-- begin STORED DATA --

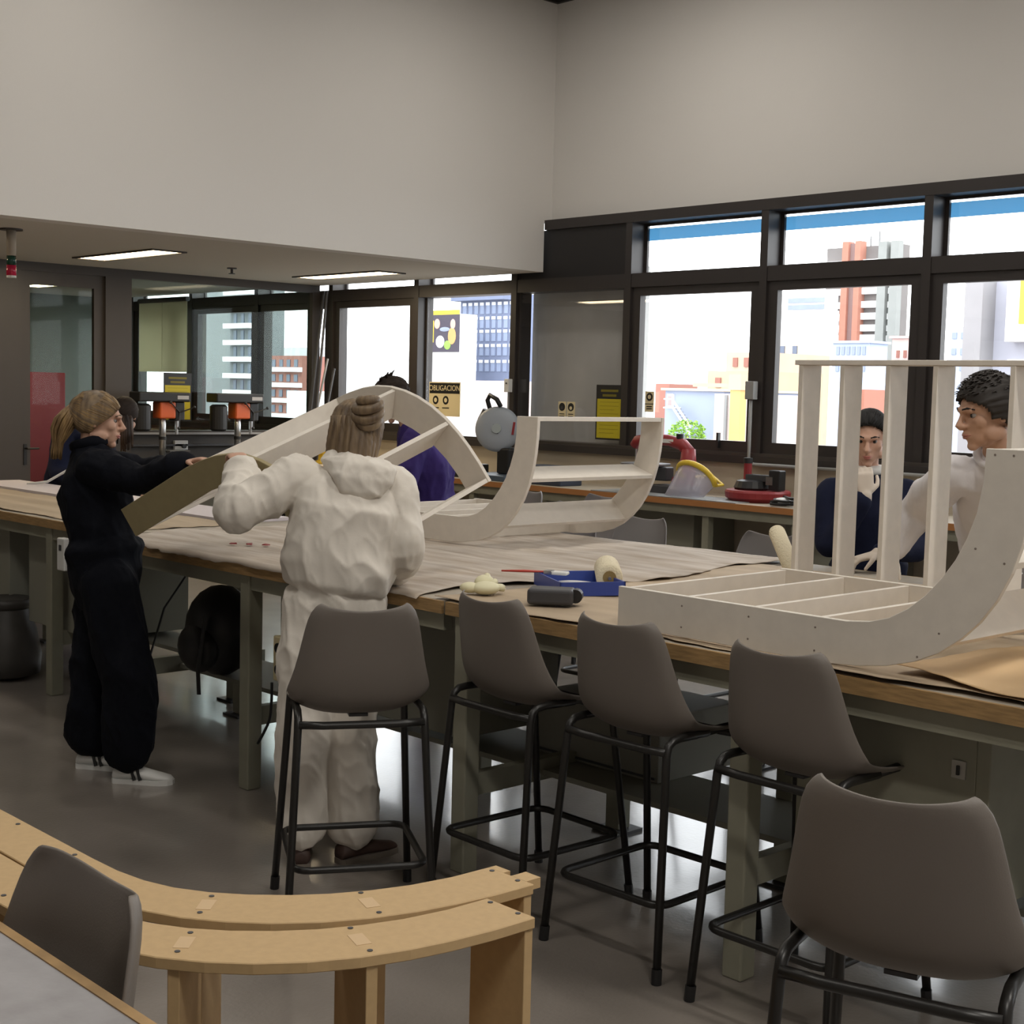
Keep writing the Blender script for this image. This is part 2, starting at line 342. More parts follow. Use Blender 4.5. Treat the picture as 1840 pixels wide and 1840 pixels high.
# cabinets and boxes under the benches: parts that are fixed to their bench
def cab(parent, lo, hi, name='cabinet', m=M_BENCHPAN):
    b = parent.location; return MB().box(tuple(lo[i]-b[i] for i in range(3)), tuple(hi[i]-b[i] for i in range(3))).build(name, m, parent, bevel=.003)
c = cab(B1, (3.46, 1.84, .40), (4.05, 2.40, .85), m=M_BENCHST)
b = B1.location
MB().box((3.455-b.x, 1.868-b.y, .71), (3.46-b.x, 1.908-b.y, .758)).build('lock_plate', mat('lock_steel', (.42, .41, .38), .4, metal=.6), c)
MB().box((3.449-b.x, 1.884-b.y, .72), (3.455-b.x, 1.892-b.y, .745)).build('keyhole', M_BLACK, c)
cab(B1, (3.46, 1.80, .36), (4.1, 1.84, .88), 'upright', M_BENCHST)
cab(B2, (3.60, 4.03, .38), (4.12, 4.55, .86))
cab(B2, (3.44, 4.92, .55), (3.52, 5.0, .90), 'post', M_BENCHST)
cab(B3, (3.62, 7.0, .34), (4.2, 7.75, .86)); cab(B3, (3.62, 8.0, .34), (4.2, 9.4, .86))
bx = empty('storage_box', (3.90, 3.30, .311)); tag(bx, 'low grey metal box on the shelf beneath the bench behind the stools', 'box')
MB().box((0, 0, 0), (.45, .62, .24)).build('body', mat('grey_box', (.22, .215, .18), .55), bx, bevel=.004)
MB().box((-.006, .01, .012), (0, .61, .02)).box((-.006, .01, .225), (0, .61, .232)).build('rim_line', M_DGREY, bx)
def socket_box(label, x, y, z, w, h, face, holes=True):
    o = empty('socket_box', (x, y, z)); tag(o, label, 'socket')
    MB().box((-.045, -w/2, -h/2), (0, w/2, h/2)).build('housing', M_CREAM if holes else M_WHITEP, o, bevel=.006)
    if holes:
        for k in (-1, 1): MB().cyl((-.049, 0, k*h*.24), (-.040, 0, k*h*.24), .022, n=16).build('outlet', M_BLACK, o)
    else: MB().box((-.048, -.012, .02), (-.044, .012, .05)).build('switch', M_DGREY, o)
    return o
socket_box('cream double power socket on the bench leg left of the white coveralls', 3.44, 4.95, .57, .075, .19, None)
socket_box('white switch box under the bench edge beside the navy coveralls', 3.495, 7.02, .80, .08, .17, None, False)
def cable(name, label, path, r, m, cat='cable'):
    P = [Vector(p) for p in path]; Q = []
    for i in range(len(P)-1):
        a, b_, c_, d_ = P[max(i-1, 0)], P[i], P[i+1], P[min(i+2, len(P)-1)]
        for k in range(6):
            t = k/6; Q.append(.5*((2*b_)+(c_-a)*t+(2*a-5*b_+4*c_-d_)*t*t+(3*b_-a-3*c_+d_)*t**3))
    Q.append(P[-1]); return tag(MB().tube(Q, r, 8).build(name, m, smooth=True), label, cat)
cable('power_cable', 'thin black cable hanging below the cream power socket', [(3.38, 4.97, .47), (3.385, 4.98, .38), (3.38, 4.99, .30), (3.36, 5.04, .2)], .006, M_BLACK)
# backpack hanging under the bench
bp = empty('backpack', (3.75, 5.95, .312)); tag(bp, 'black backpack stowed on the shelf under the spattered bench', 'backpack')
MB().ell((0, 0, .21), (.17, .19, .22)).build('bag_body', M_BLACK, bp, smooth=True)
MB().ell((-.13, -.01, .14), (.08, .14, .12)).build('front_pocket', M_BLACK, bp, smooth=True)
MB().tube([(-.10, .16, .46), (-.17, .24, .30), (-.19, .34, .05), (-.2, .37, -.1)], .012, 6, flat=.4).build('strap', M_BLACK, bp)
MB().tube([(-.15, -.1, .3), (-.2, -.12, .06), (-.2, -.13, -.06)], .012, 6, flat=.4).build('strap', M_BLACK, bp)
# waste sack at the far left
ws = empty('waste_sack', (3.55, 7.9, 0)); tag(ws, 'dark grey waste sack slumped on the floor at the left bench', 'sack')
msk = mat('dark_sack', (.06, .055, .05), .5, noise_amt=.3)
MB().lathe([(.10, 0), (.19, .03), (.2, .13), (.17, .28), (.13, .40), (.12, .42)], n=20).build('sack', msk, ws, smooth=True)
MB().lathe([(.13, .40), (.15, .43), (.14, .46), (.10, .45)], n=20).build('rolled_rim', msk, ws, smooth=True)
# chair part poking in at the left edge beside the sack
# ------------------------------------------------------------------ papers and sheets on the benches
def sheet(name, label, outline_fn, nx, ny, z, amp, m, sx=1, freq=(9, 1.4), jag=.012, seed=0, droop=None):
    """outline_fn(u,v)->(x,y); long folds run along y"""
    rows = []
    for j in range(ny+1):
        row = []
        for i in range(nx+1):
            u, v = i/nx, j/ny; x, y = outline_fn(u, v)
            e = 1 if i in (0, nx) or j in (0, ny) else 0
            if e: x += jag*noise.noise((x*14+seed, y*14, 0)); y += jag*noise.noise((x*14, y*14+seed, 5))
            h = amp*(.5+noise.noise((x*freq[0]+seed, y*freq[1], .3)))+amp*.5*noise.noise((x*3.1, y*3.3+seed, 1))
            h = max(h, 0)
            zz = z+h
            if droop: zz = droop(x, y, zz, u, v)
            row.append((x, y, zz))
        rows.append(row)
    o = MB().sheet(rows).build(name, m, smooth=True, solid=.0016); return tag(o, label, 'paper')
def lerp(a, b, t): return a+(b-a)*t
def dr1(x, y, z, u, v):
    if x < 3.30: return ZB+.002-(3.30-x)*.5
    return z
sheet('spattered_paper', 'paint-spattered brown protective paper on the bench behind the white coveralls',
      lambda u, v: (lerp(3.284+.004*math.sin(v*17)+.004*math.sin(v*41), 5.40, u), lerp(lerp(3.93, 3.72, u)+.10*math.sin(u*9), 6.33, v)), 90, 100, ZB+.004, .014, M_CLOTH, droop=dr1)
sheet('kraft_paper', 'tan kraft paper on the near bench under the white curved frame',
      lambda u, v: (lerp(3.322+.012*math.sin(v*13)+.010*math.sin(v*29+1), 5.2, u), lerp(1.15, 3.86, v)), 80, 110, ZB+.003, .008, M_KRAFT, seed=3, freq=(6, 1.2))
o = sheet('kraft_paper', 'lifted tan kraft sheet with pinked edge at right end of bench',
      lambda u, v: (lerp(3.36+.03*math.sin(v*8), 4.3, u), lerp(1.2, 2.05-.05*u, v)), 60, 70, ZB+.020, .016, mat('orange_kraft_paper', (.56, .38, .20), .7, noise_amt=.12, noise_scale=3, bump=.2, bump_scale=6), seed=9, freq=(3, 2))
sheet('kraft_paper', 'tan paper covering the bench left of the navy coveralls',
      lambda u, v: (lerp(3.55+.01*math.sin(v*30), 4.2, u), lerp(6.5, 10.1, v)), 40, 70, ZB+.003, .006, M_KRAFT, seed=5)
wb = MB().box((4.22, 6.6, ZB+.001), (4.60, 10.0, ZB+.019)).build('white_board', mat('lilac_white_board', (.66, .60, .63), .5)); tag(wb, 'flat white board lying along the back of the left bench', 'board')
# scrap of offcuts near the bench edge at left
for i, (y, h) in enumerate([(6.95, .03), (6.83, .022), (6.62, .06)]):
    o = MB().box((3.52, y-.035, ZB+.012), (3.575, y+.03, ZB+.012+h), rz=.4*i).build('wood_offcut', [M_BLACK, M_BLACK, M_MDFDARK][i], bevel=.006)
    tag(o, ['small dark offcut on the left bench edge, furthest from navy coveralls', 'small dark offcut in the middle of three on left bench edge', 'upright pale wood offcut on bench edge touching navy coveralls'][i], 'offcut', 'offcuts on the left bench edge')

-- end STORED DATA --

- [BRIEF] Search the listing above for the string "parts". Copy every line that contains it.

- [CORRECT ANSWER]
Keep writing the Blender script for this image. This is part 2, starting at line 342. More parts follow. Use Blender 4.5. Treat the picture as 1840 pixels wide and 1840 pixels high.
# cabinets and boxes under the benches: parts that are fixed to their bench